Given that it says right in the name— Two Birds Specialty Cocktail Gin— this is where you’d expect Two Birds to fly. Clean, refreshingly brisk juniper comes off in a Gin and Tonic, while the Martini is similarly outstanding. If you’re looking for an alternative to some of the big names that was created this millennium, this may be the gin you want to turn to. So for a lot of the gin-centered classics, Two Birds Specialty Cocktail Gin works well. The big juniper is exactly as promised.

In mixing it more widely, Two Birds Specialty Cocktail Gin is prone to get lost. The big juniper isn’t as big as one might hope. The NegroniRamos Gin Fizz, or even the Alexander. It’s just not as bold as you might want a cocktail gin to be.

I find that a lot of that has to do with the curious choice to make a cocktail gin only 40% ABV. Whereas some of the best mixing gins have stronger botanical presences owing to their higher alcohol content— for example Navy Strength Gins.

That doesn’t mean that a lower proof gin can’t make good cocktails. And certainly, Two Birds Specialty Cocktail Gin does. But it seems that my expectations based on the label doesn’t quite deliver on the promise. Union Distillers’ cocktail offering might be just aptly called an even-more “juniper-forward” tweak of the original formula, rather than a bold cocktail mixer.


So this is where I’m a bit torn on Two Birds Specialty Cocktail Gin. It’s a good classic style juniper-forward gin.
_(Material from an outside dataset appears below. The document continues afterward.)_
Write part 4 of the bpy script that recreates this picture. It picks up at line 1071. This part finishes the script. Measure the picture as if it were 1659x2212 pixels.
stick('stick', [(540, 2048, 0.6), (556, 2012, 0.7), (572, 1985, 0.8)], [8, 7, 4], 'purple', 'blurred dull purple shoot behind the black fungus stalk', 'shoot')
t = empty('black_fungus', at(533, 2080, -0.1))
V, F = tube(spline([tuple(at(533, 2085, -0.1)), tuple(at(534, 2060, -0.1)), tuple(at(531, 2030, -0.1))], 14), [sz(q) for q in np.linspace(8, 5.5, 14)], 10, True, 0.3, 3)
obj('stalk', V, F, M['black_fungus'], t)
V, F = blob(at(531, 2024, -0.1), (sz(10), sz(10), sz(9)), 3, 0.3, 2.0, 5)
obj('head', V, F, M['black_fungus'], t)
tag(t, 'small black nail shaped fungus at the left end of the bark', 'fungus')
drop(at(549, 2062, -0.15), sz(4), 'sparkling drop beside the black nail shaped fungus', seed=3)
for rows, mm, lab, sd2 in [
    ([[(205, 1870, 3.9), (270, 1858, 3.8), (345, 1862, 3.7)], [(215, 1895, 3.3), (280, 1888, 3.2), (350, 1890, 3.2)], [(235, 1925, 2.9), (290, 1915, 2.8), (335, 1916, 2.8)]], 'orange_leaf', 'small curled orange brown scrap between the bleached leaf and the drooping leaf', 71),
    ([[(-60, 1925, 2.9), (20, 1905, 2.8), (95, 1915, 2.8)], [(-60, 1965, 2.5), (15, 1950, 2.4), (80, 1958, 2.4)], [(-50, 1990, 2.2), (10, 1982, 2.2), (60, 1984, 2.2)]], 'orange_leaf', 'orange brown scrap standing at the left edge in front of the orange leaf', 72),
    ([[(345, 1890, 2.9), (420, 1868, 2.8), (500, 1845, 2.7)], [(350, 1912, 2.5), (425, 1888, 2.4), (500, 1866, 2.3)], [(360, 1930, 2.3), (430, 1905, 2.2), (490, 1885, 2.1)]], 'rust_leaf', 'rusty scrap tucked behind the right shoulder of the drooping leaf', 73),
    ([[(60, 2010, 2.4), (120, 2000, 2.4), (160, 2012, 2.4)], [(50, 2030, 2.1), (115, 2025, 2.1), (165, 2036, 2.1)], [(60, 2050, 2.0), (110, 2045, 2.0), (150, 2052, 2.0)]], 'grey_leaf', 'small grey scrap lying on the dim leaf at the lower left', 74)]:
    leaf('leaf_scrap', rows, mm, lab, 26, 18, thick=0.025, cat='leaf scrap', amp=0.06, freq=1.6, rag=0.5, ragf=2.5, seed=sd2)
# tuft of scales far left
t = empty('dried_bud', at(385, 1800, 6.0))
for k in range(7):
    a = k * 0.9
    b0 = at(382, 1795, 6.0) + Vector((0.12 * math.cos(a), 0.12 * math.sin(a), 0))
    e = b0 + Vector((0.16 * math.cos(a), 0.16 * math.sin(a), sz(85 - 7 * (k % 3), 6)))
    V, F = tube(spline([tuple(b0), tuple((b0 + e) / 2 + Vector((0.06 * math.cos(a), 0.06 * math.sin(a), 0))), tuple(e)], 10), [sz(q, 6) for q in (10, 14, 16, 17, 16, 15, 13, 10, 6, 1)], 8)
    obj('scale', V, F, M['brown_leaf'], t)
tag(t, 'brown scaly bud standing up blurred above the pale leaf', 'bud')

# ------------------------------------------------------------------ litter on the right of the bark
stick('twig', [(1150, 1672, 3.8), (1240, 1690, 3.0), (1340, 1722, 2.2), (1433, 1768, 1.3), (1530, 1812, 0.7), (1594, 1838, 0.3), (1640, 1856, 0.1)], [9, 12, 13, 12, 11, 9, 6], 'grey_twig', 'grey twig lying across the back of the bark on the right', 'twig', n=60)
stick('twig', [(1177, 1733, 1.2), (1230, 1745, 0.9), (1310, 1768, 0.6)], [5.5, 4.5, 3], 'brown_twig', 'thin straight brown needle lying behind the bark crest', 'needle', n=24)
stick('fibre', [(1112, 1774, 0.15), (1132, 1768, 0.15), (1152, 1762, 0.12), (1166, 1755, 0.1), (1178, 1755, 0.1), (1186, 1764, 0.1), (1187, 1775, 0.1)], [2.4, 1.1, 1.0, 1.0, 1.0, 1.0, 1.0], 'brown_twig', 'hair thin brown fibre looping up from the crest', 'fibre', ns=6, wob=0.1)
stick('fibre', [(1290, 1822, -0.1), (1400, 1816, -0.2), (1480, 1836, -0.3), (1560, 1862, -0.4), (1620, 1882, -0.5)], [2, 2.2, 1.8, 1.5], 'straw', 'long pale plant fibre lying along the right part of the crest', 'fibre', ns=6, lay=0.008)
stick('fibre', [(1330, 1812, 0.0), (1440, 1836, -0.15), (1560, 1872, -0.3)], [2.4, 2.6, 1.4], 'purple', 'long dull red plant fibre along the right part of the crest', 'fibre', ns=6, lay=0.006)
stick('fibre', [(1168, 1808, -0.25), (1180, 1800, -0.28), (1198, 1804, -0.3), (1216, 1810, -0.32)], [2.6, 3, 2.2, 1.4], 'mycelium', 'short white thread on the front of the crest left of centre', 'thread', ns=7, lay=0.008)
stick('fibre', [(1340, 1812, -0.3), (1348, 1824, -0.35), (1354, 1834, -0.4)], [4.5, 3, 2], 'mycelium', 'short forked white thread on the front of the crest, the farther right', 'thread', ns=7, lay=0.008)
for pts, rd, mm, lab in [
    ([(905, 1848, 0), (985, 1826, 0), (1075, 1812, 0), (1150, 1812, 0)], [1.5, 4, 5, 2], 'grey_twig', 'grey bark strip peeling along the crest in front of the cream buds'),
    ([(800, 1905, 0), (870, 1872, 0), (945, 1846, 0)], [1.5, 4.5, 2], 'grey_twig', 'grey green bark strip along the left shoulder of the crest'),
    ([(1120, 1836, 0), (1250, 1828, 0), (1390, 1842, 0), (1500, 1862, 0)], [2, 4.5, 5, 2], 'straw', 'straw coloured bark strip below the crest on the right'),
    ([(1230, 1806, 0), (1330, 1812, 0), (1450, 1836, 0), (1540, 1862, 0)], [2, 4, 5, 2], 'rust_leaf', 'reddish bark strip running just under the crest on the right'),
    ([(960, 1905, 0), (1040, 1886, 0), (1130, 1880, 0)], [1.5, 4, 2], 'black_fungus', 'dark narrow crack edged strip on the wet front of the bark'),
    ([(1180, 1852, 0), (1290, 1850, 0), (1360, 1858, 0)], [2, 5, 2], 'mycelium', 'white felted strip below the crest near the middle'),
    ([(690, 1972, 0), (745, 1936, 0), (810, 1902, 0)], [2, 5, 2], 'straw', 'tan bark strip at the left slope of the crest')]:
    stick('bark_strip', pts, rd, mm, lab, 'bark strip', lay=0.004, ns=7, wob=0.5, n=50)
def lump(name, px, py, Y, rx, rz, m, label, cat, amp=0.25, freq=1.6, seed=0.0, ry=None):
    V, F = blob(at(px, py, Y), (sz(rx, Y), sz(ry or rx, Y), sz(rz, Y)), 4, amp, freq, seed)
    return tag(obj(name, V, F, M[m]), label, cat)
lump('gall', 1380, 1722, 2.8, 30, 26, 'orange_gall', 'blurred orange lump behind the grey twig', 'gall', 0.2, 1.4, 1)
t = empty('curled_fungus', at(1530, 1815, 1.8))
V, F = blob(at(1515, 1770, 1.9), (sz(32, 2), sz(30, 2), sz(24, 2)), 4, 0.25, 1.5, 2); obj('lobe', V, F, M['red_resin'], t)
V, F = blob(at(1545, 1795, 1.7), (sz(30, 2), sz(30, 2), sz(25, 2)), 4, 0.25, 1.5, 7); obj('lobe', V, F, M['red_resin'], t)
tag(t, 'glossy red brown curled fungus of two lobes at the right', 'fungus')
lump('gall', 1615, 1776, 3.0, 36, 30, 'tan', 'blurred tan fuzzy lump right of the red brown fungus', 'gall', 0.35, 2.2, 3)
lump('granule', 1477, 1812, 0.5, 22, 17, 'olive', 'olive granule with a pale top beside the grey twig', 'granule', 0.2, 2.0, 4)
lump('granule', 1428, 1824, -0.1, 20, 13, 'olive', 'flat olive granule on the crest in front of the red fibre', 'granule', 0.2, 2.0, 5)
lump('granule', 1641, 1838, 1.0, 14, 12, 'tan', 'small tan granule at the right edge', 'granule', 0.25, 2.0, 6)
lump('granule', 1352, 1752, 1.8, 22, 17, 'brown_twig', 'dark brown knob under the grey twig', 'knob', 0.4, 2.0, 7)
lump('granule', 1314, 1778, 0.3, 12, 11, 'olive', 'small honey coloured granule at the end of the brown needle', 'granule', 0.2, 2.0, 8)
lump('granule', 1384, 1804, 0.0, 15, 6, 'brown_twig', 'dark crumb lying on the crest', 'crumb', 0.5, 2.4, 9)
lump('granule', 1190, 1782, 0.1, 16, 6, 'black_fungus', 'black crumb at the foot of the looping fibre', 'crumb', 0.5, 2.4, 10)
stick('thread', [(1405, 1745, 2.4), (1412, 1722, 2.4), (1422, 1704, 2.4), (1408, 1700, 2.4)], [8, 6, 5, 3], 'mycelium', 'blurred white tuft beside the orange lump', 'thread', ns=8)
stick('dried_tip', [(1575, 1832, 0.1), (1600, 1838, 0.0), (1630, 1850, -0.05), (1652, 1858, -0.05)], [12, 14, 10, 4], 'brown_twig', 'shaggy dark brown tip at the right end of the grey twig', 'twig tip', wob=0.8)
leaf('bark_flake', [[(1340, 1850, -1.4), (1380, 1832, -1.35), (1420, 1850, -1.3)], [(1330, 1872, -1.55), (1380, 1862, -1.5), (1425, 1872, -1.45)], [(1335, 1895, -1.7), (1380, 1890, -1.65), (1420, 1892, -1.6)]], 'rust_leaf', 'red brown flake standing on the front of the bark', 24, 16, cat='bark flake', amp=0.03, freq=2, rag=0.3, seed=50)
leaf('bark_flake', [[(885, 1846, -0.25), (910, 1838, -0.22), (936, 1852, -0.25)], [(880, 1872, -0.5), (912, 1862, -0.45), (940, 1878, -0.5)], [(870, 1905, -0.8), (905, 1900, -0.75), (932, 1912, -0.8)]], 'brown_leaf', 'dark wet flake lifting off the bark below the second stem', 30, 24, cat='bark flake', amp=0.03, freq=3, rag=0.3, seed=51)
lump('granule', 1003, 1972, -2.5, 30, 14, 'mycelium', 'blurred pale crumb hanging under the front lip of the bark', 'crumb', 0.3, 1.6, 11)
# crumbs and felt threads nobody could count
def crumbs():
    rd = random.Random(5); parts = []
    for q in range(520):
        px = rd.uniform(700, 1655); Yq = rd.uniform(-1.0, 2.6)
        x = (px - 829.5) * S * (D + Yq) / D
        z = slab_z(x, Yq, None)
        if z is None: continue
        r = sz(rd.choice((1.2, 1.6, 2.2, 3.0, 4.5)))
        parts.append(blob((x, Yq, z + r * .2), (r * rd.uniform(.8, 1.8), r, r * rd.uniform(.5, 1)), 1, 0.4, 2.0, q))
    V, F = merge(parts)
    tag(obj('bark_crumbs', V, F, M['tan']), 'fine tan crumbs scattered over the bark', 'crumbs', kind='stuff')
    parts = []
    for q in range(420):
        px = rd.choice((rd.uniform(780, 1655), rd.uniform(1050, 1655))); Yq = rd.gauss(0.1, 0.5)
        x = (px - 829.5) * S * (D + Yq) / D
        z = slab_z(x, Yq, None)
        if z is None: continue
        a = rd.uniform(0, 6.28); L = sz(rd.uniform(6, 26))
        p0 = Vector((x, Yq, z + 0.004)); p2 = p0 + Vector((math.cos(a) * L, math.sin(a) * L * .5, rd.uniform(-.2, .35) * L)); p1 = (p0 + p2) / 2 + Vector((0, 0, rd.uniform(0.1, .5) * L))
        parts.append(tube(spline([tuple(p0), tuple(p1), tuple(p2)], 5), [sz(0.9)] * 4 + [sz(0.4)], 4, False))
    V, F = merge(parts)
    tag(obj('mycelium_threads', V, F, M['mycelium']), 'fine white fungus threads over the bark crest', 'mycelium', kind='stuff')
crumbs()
On that mark alone, I easily recommend this to fans of classic style gins.

However, on the other hand, you can’t completely ignore the promise of the labeling. If it’s designed to be a cocktail mixing gin, I’d expect more than just increased botanical flavor— I’m also hoping for the spirit to be assertive enough to carry those flavors through. If you want to improve this as a cocktail gin, up the strength to 47%. The botanical blend is solid.

And it’s still a good gin. It’s just that the expectation set by the label had me expecting something a bit bolder.